Records for processing.
[start]
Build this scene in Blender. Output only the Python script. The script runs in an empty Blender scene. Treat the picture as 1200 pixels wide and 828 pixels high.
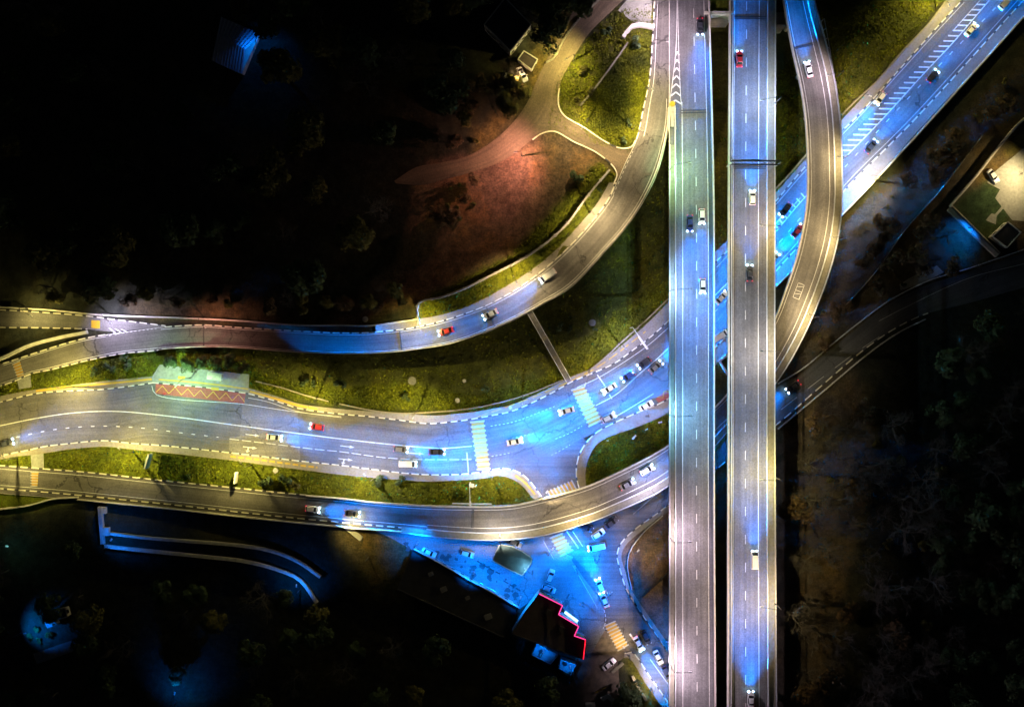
import bpy, bmesh, math, random
import numpy as np
from mathutils import Vector, Matrix, Quaternion
from mathutils.geometry import tessellate_polygon

random.seed(7)
SC = bpy.context.scene
COL = SC.collection
R = math.radians
H = 340.0            # camera height above the main road
S = 0.25             # metres per photo pixel on the main road

# ------------------------------------------------------------------ helpers
def P(px, py, z=0.0):
    f = S * (H - z) / H
    return Vector(((px - 600) * f, (414 - py) * f, z))

def link(o, parent=None):
    COL.objects.link(o)
    if parent is not None:
        o.parent = parent
    return o

def tag(o, label=None, cat=None, group=None, kind=None):
    if label: o['label'] = label
    if cat: o['category'] = cat
    if group: o['group'] = group
    if kind: o['kind'] = kind
    return o

def empty(name, loc, rz=0.0):
    o = bpy.data.objects.new(name, None)
    o.location = loc
    o.rotation_euler = (0, 0, rz)
    o.empty_display_size = 0.5
    return link(o)

class MB:
    def __init__(self):
        self.v, self.f, self.m, self.uv = [], [], [], []
    def face(self, pts, mat=0, uv=None):
        b = len(self.v)
        self.v.extend([tuple(p) for p in pts])
        self.f.append(tuple(range(b, b + len(pts))))
        self.m.append(mat)
        self.uv.append(uv if uv else [(p[0], p[1]) for p in pts])
    def hexa(self, a, mat=0):
        # a: 8 points, bottom ring 0-3 (ccw seen from above), top ring 4-7
        for q in ((3, 2, 1, 0), (4, 5, 6, 7), (0, 1, 5, 4), (1, 2, 6, 5), (2, 3, 7, 6), (3, 0, 4, 7)):
            self.face([a[i] for i in q], mat)
    def box(self, c, d, rz=0.0, mat=0, taper=1.0):
        cx, cy, cz = c
        hx, hy, hz = d[0] / 2, d[1] / 2, d[2] / 2
        co, si = math.cos(rz), math.sin(rz)
        def q(x, y, z): return (cx + x * co - y * si, cy + x * si + y * co, cz + z)
        t = taper
        self.hexa([q(-hx, -hy, -hz), q(hx, -hy, -hz), q(hx, hy, -hz), q(-hx, hy, -hz),
                   q(-hx * t, -hy * t, hz), q(hx * t, -hy * t, hz), q(hx * t, hy * t, hz), q(-hx * t, hy * t, hz)], mat)
    def tube(self, pts, radii, n=6, mat=0, cap=True):
        pts = [Vector(p) for p in pts]
        rings = []
        for i, p in enumerate(pts):
            d = (pts[min(i + 1, len(pts) - 1)] - pts[max(i - 1, 0)])
            if d.length < 1e-6: d = Vector((0, 0, 1))
            d.normalize()
            a = Vector((0, 0, 1)) if abs(d.z) < 0.9 else Vector((1, 0, 0))
            u = d.cross(a).normalized(); w = d.cross(u).normalized()
            r = radii[i] if isinstance(radii, (list, tuple)) else radii
            rings.append([p + (u * math.cos(2 * math.pi * k / n) + w * math.sin(2 * math.pi * k / n)) * r for k in range(n)])
        for i in range(len(rings) - 1):
            for k in range(n):
                k2 = (k + 1) % n
                self.face([rings[i][k], rings[i + 1][k], rings[i + 1][k2], rings[i][k2]], mat)
        if cap:
            self.face(list(reversed(rings[-1])), mat); self.face(rings[0], mat)
    def prism(self, poly, z0, z1, mat=0, topmat=None):
        poly = [(p[0], p[1]) for p in poly]
        area = sum(poly[i][0] * poly[(i + 1) % len(poly)][1] - poly[(i + 1) % len(poly)][0] * poly[i][1] for i in range(len(poly)))
        if area < 0: poly = poly[::-1]
        n = len(poly)
        for i in range(n):
            a, b = poly[i], poly[(i + 1) % n]
            self.face([(a[0], a[1], z0), (b[0], b[1], z0), (b[0], b[1], z1), (a[0], a[1], z1)], mat)
        for t in tessellate_polygon([[Vector((p[0], p[1], 0)) for p in poly]]):
            tri = [poly[i] for i in t]
            ar = (tri[1][0] - tri[0][0]) * (tri[2][1] - tri[0][1]) - (tri[2][0] - tri[0][0]) * (tri[1][1] - tri[0][1])
            if ar < 0: tri = tri[::-1]
            self.face([(p[0], p[1], z1) for p in tri], mat if topmat is None else topmat)
            if z0 < z1: self.face([(p[0], p[1], z0) for p in tri[::-1]], mat)
    def sheet(self, poly, z, mat=0):
        poly = [(p[0], p[1]) for p in poly]
        for t in tessellate_polygon([[Vector((p[0], p[1], 0)) for p in poly]]):
            tri = [poly[i] for i in t]
            ar = (tri[1][0] - tri[0][0]) * (tri[2][1] - tri[0][1]) - (tri[2][0] - tri[0][0]) * (tri[1][1] - tri[0][1])
            if ar < 0: tri = tri[::-1]
            self.face([(p[0], p[1], z) for p in tri], mat)
    def build(self, name, mats, parent=None, smooth=False):
        me = bpy.data.meshes.new(name)
        me.from_pydata(self.v, [], self.f)
        uvl = me.uv_layers.new(name='UVMap')
        flat = [c for f in self.uv for uv in f for c in uv]
        uvl.data.foreach_set('uv', flat)
        for m in (mats if isinstance(mats, (list, tuple)) else [mats]):
            me.materials.append(m)
        me.polygons.foreach_set('material_index', self.m)
        bm = bmesh.new(); bm.from_mesh(me)
        bmesh.ops.remove_doubles(bm, verts=bm.verts, dist=0.0005)
        bm.to_mesh(me); bm.free()
        if smooth:
            me.polygons.foreach_set('use_smooth', [True] * len(me.polygons))
        me.update()
        return link(bpy.data.objects.new(name, me), parent)

def structure(o): return tag(o, kind='structure')

def spline(pts, step=4.0, n=None):
    """Catmull-Rom through 2-D points, resampled to equal steps"""
    p = np.array(pts, float)
    if len(p) == 2:
        dense = np.linspace(p[0], p[1], 60)
    else:
        q = np.vstack([2 * p[0] - p[1], p, 2 * p[-1] - p[-2]])
        out = []
        for i in range(1, len(q) - 2):
            p0, p1, p2, p3 = q[i - 1], q[i], q[i + 1], q[i + 2]
            a = 0.5
            t0 = 0; t1 = t0 + max(np.linalg.norm(p1 - p0), 1e-6) ** a
            t2 = t1 + max(np.linalg.norm(p2 - p1), 1e-6) ** a; t3 = t2 + max(np.linalg.norm(p3 - p2), 1e-6) ** a
            for t in np.linspace(t1, t2, 16, endpoint=False):
                A1 = (t1 - t) / (t1 - t0) * p0 + (t - t0) / (t1 - t0) * p1
                A2 = (t2 - t) / (t2 - t1) * p1 + (t - t1) / (t2 - t1) * p2
                A3 = (t3 - t) / (t3 - t2) * p2 + (t - t2) / (t3 - t2) * p3
                B1 = (t2 - t) / (t2 - t0) * A1 + (t - t0) / (t2 - t0) * A2
                B2 = (t3 - t) / (t3 - t1) * A2 + (t - t1) / (t3 - t1) * A3
                out.append((t2 - t) / (t2 - t1) * B1 + (t - t1) / (t2 - t1) * B2)
        out.append(p[-1])
        dense = np.array(out)
    d = np.r_[0, np.cumsum(np.linalg.norm(np.diff(dense, axis=0), axis=1))]
    if n is None: n = max(2, int(d[-1] / step) + 1)
    s = np.linspace(0, d[-1], n)
    return np.stack([np.interp(s, d, dense[:, k]) for k in range(p.shape[1])], axis=1)

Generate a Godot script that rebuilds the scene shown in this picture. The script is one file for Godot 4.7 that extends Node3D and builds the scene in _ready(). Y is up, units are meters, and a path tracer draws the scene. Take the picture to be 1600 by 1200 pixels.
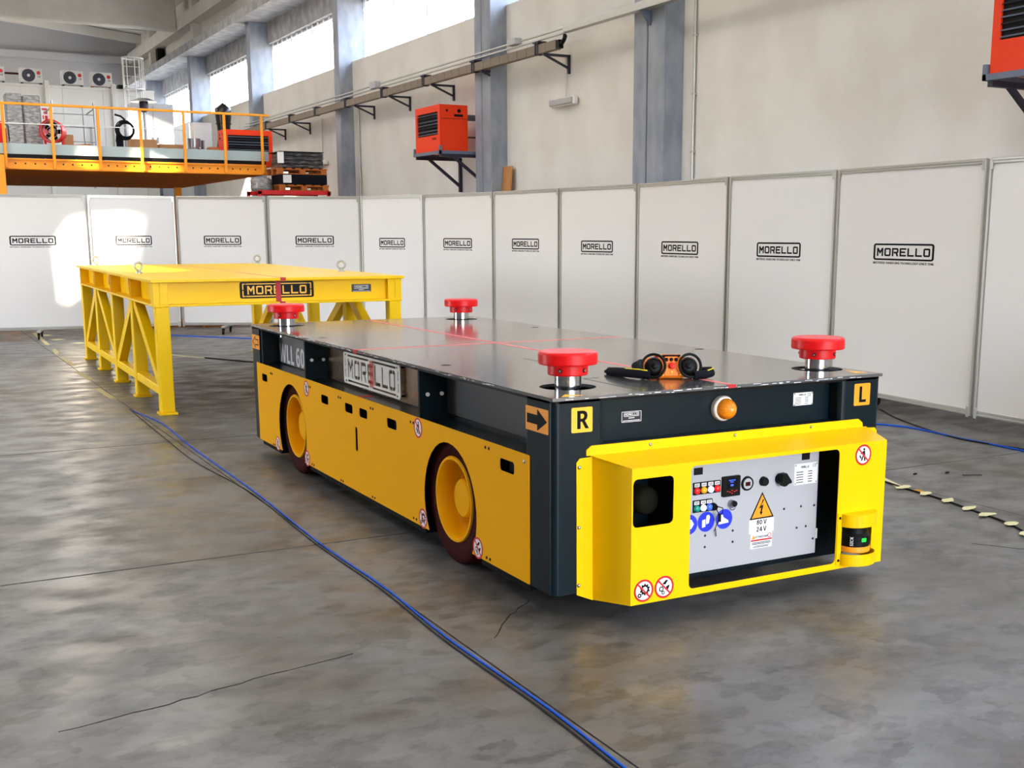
[end]
Copy nothing past the line containing "return link(o)": reproduce every line from the start of the records up to it, skipping pictures.

Build this scene in Blender. Output only the Python script. The script runs in an empty Blender scene. Treat the picture as 1200 pixels wide and 828 pixels high.
import bpy, bmesh, math, random
import numpy as np
from mathutils import Vector, Matrix, Quaternion
from mathutils.geometry import tessellate_polygon

random.seed(7)
SC = bpy.context.scene
COL = SC.collection
R = math.radians
H = 340.0            # camera height above the main road
S = 0.25             # metres per photo pixel on the main road

# ------------------------------------------------------------------ helpers
def P(px, py, z=0.0):
    f = S * (H - z) / H
    return Vector(((px - 600) * f, (414 - py) * f, z))

def link(o, parent=None):
    COL.objects.link(o)
    if parent is not None:
        o.parent = parent
    return o

def tag(o, label=None, cat=None, group=None, kind=None):
    if label: o['label'] = label
    if cat: o['category'] = cat
    if group: o['group'] = group
    if kind: o['kind'] = kind
    return o

def empty(name, loc, rz=0.0):
    o = bpy.data.objects.new(name, None)
    o.location = loc
    o.rotation_euler = (0, 0, rz)
    o.empty_display_size = 0.5
    return link(o)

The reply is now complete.